>> Start INPUT ROWS
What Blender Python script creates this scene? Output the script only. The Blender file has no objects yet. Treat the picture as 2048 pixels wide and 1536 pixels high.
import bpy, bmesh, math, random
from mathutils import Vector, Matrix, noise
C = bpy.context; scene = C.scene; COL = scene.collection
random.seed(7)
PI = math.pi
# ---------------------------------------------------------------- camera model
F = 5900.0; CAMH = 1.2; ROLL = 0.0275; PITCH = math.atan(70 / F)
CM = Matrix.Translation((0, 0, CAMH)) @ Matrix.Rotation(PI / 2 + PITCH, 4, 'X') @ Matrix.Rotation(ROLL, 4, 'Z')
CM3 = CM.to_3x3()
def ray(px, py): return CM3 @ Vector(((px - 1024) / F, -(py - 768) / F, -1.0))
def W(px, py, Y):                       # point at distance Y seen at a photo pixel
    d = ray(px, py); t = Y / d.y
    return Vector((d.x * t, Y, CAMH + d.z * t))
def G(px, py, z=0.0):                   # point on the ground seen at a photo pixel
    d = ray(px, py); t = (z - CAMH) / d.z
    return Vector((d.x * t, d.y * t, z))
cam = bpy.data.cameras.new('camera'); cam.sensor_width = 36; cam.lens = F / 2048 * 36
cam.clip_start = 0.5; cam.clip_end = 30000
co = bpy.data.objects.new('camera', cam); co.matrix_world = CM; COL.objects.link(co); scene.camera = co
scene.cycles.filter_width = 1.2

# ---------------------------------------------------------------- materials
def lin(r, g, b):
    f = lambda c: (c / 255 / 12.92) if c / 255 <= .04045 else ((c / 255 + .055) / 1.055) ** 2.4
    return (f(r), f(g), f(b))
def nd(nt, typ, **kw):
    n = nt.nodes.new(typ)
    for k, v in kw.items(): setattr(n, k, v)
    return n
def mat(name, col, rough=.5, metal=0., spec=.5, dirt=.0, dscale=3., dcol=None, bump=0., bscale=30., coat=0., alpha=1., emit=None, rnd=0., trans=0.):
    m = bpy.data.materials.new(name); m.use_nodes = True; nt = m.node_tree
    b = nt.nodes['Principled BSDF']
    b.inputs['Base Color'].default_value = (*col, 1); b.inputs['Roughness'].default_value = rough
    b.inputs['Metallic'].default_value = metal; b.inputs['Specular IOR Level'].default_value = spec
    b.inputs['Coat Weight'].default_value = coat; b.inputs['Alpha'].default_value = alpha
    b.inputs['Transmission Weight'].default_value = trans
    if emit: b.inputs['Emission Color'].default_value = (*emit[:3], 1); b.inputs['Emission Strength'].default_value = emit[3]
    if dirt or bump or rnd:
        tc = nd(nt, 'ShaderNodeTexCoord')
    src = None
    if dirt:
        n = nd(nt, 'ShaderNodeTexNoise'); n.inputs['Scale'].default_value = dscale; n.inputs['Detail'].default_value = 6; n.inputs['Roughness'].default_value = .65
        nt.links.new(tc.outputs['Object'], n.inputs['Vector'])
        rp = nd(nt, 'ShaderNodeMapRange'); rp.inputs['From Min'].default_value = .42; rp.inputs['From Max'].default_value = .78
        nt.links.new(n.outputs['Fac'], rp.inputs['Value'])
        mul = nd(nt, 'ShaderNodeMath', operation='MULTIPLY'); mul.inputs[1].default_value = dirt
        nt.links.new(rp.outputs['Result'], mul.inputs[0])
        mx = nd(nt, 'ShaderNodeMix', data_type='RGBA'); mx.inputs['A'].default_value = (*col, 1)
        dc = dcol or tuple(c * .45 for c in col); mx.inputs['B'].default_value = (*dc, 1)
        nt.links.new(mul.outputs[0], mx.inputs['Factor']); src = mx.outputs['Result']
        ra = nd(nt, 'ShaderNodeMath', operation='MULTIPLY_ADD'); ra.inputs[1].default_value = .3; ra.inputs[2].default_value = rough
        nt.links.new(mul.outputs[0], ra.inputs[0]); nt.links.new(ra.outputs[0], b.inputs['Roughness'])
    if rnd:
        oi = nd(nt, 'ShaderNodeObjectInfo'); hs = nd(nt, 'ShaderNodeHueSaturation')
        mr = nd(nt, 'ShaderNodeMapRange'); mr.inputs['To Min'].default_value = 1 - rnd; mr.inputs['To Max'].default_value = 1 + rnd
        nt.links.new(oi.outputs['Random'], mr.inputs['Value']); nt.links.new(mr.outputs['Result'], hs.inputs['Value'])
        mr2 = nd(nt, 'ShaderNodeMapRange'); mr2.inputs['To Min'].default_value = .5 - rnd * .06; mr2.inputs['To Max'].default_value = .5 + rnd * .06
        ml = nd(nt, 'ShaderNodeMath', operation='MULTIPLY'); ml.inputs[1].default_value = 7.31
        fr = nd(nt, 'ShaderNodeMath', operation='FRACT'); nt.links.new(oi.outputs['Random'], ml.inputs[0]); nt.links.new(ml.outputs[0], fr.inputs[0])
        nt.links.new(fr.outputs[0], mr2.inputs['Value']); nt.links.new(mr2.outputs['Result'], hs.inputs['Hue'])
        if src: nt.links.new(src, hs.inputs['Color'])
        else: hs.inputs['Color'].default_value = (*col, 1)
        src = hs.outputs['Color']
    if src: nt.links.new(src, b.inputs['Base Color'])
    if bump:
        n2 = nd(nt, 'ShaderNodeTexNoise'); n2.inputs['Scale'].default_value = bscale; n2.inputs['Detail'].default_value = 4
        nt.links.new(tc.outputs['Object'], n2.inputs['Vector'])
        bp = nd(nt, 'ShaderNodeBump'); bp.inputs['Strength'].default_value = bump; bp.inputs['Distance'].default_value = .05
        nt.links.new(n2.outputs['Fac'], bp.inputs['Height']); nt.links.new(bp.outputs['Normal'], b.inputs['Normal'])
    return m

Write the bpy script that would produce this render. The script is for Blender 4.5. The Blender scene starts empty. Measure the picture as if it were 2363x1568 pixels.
>> End INPUT ROWS
Above are the records; copy all of them exactly.

*CORRECT RESULT*.
What Blender Python script creates this scene? Output the script only. The Blender file has no objects yet. Treat the picture as 2048 pixels wide and 1536 pixels high.
import bpy, bmesh, math, random
from mathutils import Vector, Matrix, noise
C = bpy.context; scene = C.scene; COL = scene.collection
random.seed(7)
PI = math.pi
# ---------------------------------------------------------------- camera model
F = 5900.0; CAMH = 1.2; ROLL = 0.0275; PITCH = math.atan(70 / F)
CM = Matrix.Translation((0, 0, CAMH)) @ Matrix.Rotation(PI / 2 + PITCH, 4, 'X') @ Matrix.Rotation(ROLL, 4, 'Z')
CM3 = CM.to_3x3()
def ray(px, py): return CM3 @ Vector(((px - 1024) / F, -(py - 768) / F, -1.0))
def W(px, py, Y):                       # point at distance Y seen at a photo pixel
    d = ray(px, py); t = Y / d.y
    return Vector((d.x * t, Y, CAMH + d.z * t))
def G(px, py, z=0.0):                   # point on the ground seen at a photo pixel
    d = ray(px, py); t = (z - CAMH) / d.z
    return Vector((d.x * t, d.y * t, z))
cam = bpy.data.cameras.new('camera'); cam.sensor_width = 36; cam.lens = F / 2048 * 36
cam.clip_start = 0.5; cam.clip_end = 30000
co = bpy.data.objects.new('camera', cam); co.matrix_world = CM; COL.objects.link(co); scene.camera = co
scene.cycles.filter_width = 1.2

# ---------------------------------------------------------------- materials
def lin(r, g, b):
    f = lambda c: (c / 255 / 12.92) if c / 255 <= .04045 else ((c / 255 + .055) / 1.055) ** 2.4
    return (f(r), f(g), f(b))
def nd(nt, typ, **kw):
    n = nt.nodes.new(typ)
    for k, v in kw.items(): setattr(n, k, v)
    return n
def mat(name, col, rough=.5, metal=0., spec=.5, dirt=.0, dscale=3., dcol=None, bump=0., bscale=30., coat=0., alpha=1., emit=None, rnd=0., trans=0.):
    m = bpy.data.materials.new(name); m.use_nodes = True; nt = m.node_tree
    b = nt.nodes['Principled BSDF']
    b.inputs['Base Color'].default_value = (*col, 1); b.inputs['Roughness'].default_value = rough
    b.inputs['Metallic'].default_value = metal; b.inputs['Specular IOR Level'].default_value = spec
    b.inputs['Coat Weight'].default_value = coat; b.inputs['Alpha'].default_value = alpha
    b.inputs['Transmission Weight'].default_value = trans
    if emit: b.inputs['Emission Color'].default_value = (*emit[:3], 1); b.inputs['Emission Strength'].default_value = emit[3]
    if dirt or bump or rnd:
        tc = nd(nt, 'ShaderNodeTexCoord')
    src = None
    if dirt:
        n = nd(nt, 'ShaderNodeTexNoise'); n.inputs['Scale'].default_value = dscale; n.inputs['Detail'].default_value = 6; n.inputs['Roughness'].default_value = .65
        nt.links.new(tc.outputs['Object'], n.inputs['Vector'])
        rp = nd(nt, 'ShaderNodeMapRange'); rp.inputs['From Min'].default_value = .42; rp.inputs['From Max'].default_value = .78
        nt.links.new(n.outputs['Fac'], rp.inputs['Value'])
        mul = nd(nt, 'ShaderNodeMath', operation='MULTIPLY'); mul.inputs[1].default_value = dirt
        nt.links.new(rp.outputs['Result'], mul.inputs[0])
        mx = nd(nt, 'ShaderNodeMix', data_type='RGBA'); mx.inputs['A'].default_value = (*col, 1)
        dc = dcol or tuple(c * .45 for c in col); mx.inputs['B'].default_value = (*dc, 1)
        nt.links.new(mul.outputs[0], mx.inputs['Factor']); src = mx.outputs['Result']
        ra = nd(nt, 'ShaderNodeMath', operation='MULTIPLY_ADD'); ra.inputs[1].default_value = .3; ra.inputs[2].default_value = rough
        nt.links.new(mul.outputs[0], ra.inputs[0]); nt.links.new(ra.outputs[0], b.inputs['Roughness'])
    if rnd:
        oi = nd(nt, 'ShaderNodeObjectInfo'); hs = nd(nt, 'ShaderNodeHueSaturation')
        mr = nd(nt, 'ShaderNodeMapRange'); mr.inputs['To Min'].default_value = 1 - rnd; mr.inputs['To Max'].default_value = 1 + rnd
        nt.links.new(oi.outputs['Random'], mr.inputs['Value']); nt.links.new(mr.outputs['Result'], hs.inputs['Value'])
        mr2 = nd(nt, 'ShaderNodeMapRange'); mr2.inputs['To Min'].default_value = .5 - rnd * .06; mr2.inputs['To Max'].default_value = .5 + rnd * .06
        ml = nd(nt, 'ShaderNodeMath', operation='MULTIPLY'); ml.inputs[1].default_value = 7.31
        fr = nd(nt, 'ShaderNodeMath', operation='FRACT'); nt.links.new(oi.outputs['Random'], ml.inputs[0]); nt.links.new(ml.outputs[0], fr.inputs[0])
        nt.links.new(fr.outputs[0], mr2.inputs['Value']); nt.links.new(mr2.outputs['Result'], hs.inputs['Hue'])
        if src: nt.links.new(src, hs.inputs['Color'])
        else: hs.inputs['Color'].default_value = (*col, 1)
        src = hs.outputs['Color']
    if src: nt.links.new(src, b.inputs['Base Color'])
    if bump:
        n2 = nd(nt, 'ShaderNodeTexNoise'); n2.inputs['Scale'].default_value = bscale; n2.inputs['Detail'].default_value = 4
        nt.links.new(tc.outputs['Object'], n2.inputs['Vector'])
        bp = nd(nt, 'ShaderNodeBump'); bp.inputs['Strength'].default_value = bump; bp.inputs['Distance'].default_value = .05
        nt.links.new(n2.outputs['Fac'], bp.inputs['Height']); nt.links.new(bp.outputs['Normal'], b.inputs['Normal'])
    return m

Write the bpy script that would produce this render. The script is for Blender 4.5. The Blender scene starts empty. Measure the picture as if it were 2363x1568 pixels.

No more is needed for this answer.